Perhaps today the supply vs. demand dynamic is simply putting the student int he driver’s seat.
I bow to your brilliance.
ETA: After posting that I realized it may have come across as sarcastic, but no, I’m completely serious. The auto-linking annoys me even when it links to the school I meant, but when it links to the one I didn’t, yeah, that’s beyond irritating.
Yes ! Exhausting! For her not me as she has spreadsheets and manages it all, but just watching all the hours pour in, on top of homework and the ECs(25-30hrs a week) is a lot to see your kid go through. How these kids manage to get it all done and sleep fairly normal hours/stay in a good head space is beyond me. Good Luck to your twins!!
And even in small cities.
My D19 is at Mississippi State, where a huge majority of students live off campus after their first year—but sophomore year, her off-campus apartment was closer to her classes than her first-year on-campus dorm.
So yeah, there’s commuter and then there’s commuter. No idea how to reliably differentiate between those without actual firsthand observation, though.
I’m right with you on the Tuition Exchange rollercoaster. Our kid hasn’t received any TE notices yet, despite being admitted to 5 TE schools and 4 others. He’s in at 3 schools where we’re pretty sure he’ll get TE. That would put those in the range of $ possibility, and he’d strongly consider 2 of them.

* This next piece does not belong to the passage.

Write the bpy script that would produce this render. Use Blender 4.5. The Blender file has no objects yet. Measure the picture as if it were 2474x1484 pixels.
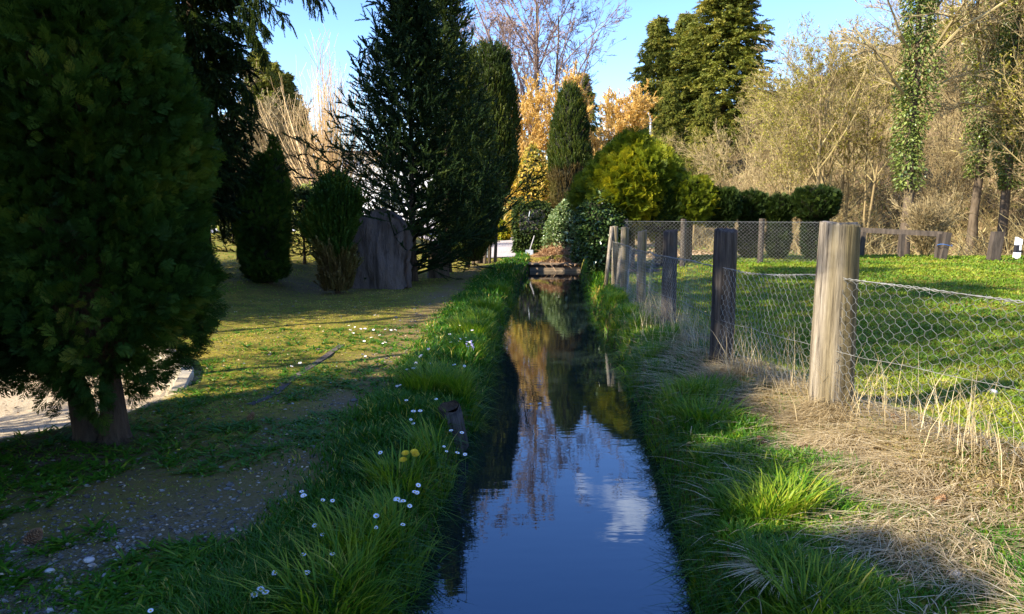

Delaware and Pitt are major wildcards since the TE covers full tuition, but he’s unlikely to get the awards, so those are majorly back-burnered. But then Pitt gave a surprisingly good merit award so they may be back in the running regardless of TE.

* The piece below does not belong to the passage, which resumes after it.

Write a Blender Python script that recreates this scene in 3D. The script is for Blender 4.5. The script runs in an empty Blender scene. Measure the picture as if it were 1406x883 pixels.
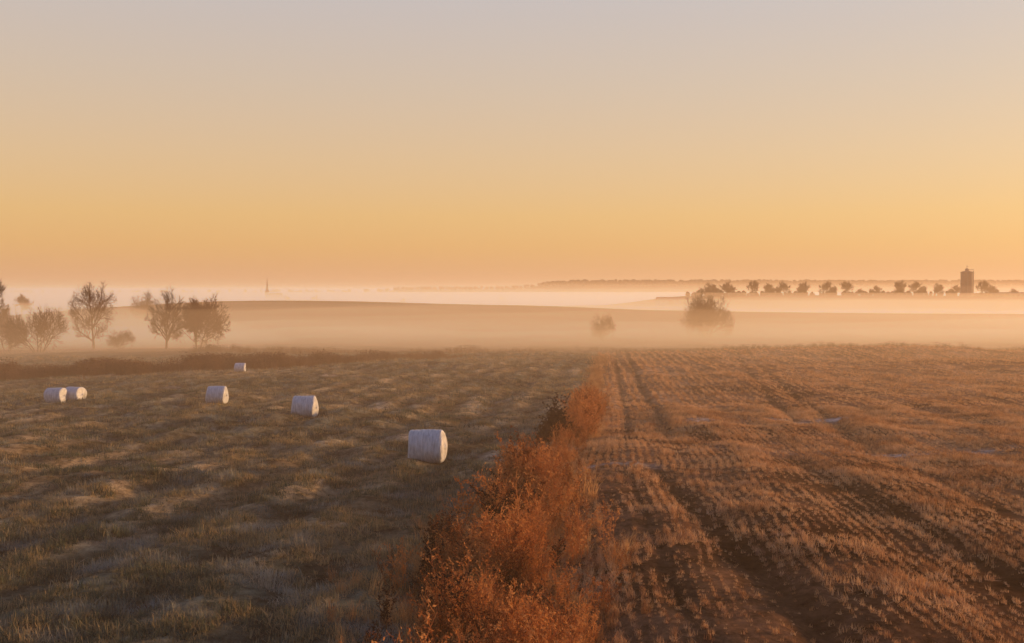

Within a week, he’ll know if he’s in at another TE school (prob not affordable anyway). The other is an in-state. Cheap and outstanding school, but he probably won’t attend.
He’s in at both current parent employers – one of which was his main safety school and would have been his likely final choice. He’s also in at 2 soon-to-be parent employer schools. All of the parent employers offered huge merit irrespective of employment. He has yet to visit 2 due to it being a late development, but there is 1 that he says he is likely to attend, so we are planning a visit.
Finally, he’ll hear back on admission for the last 3 TE schools in March. One will likely be unaffordable regardless, and 2 of them may come through with enough $. It’s making spouse and I a bit crazy, but our son has lots of options and is chill with all of it. He was relieved to discover he has until May 1 to decide and we strongly suggested he try to decide sooner than that .
But we have absolutely accomplished what we set out to do: give him choices. He was only going to apply to 2 parent employers and 1 in-state public, with intentions of attending the in-state (which he now doesn’t want to do).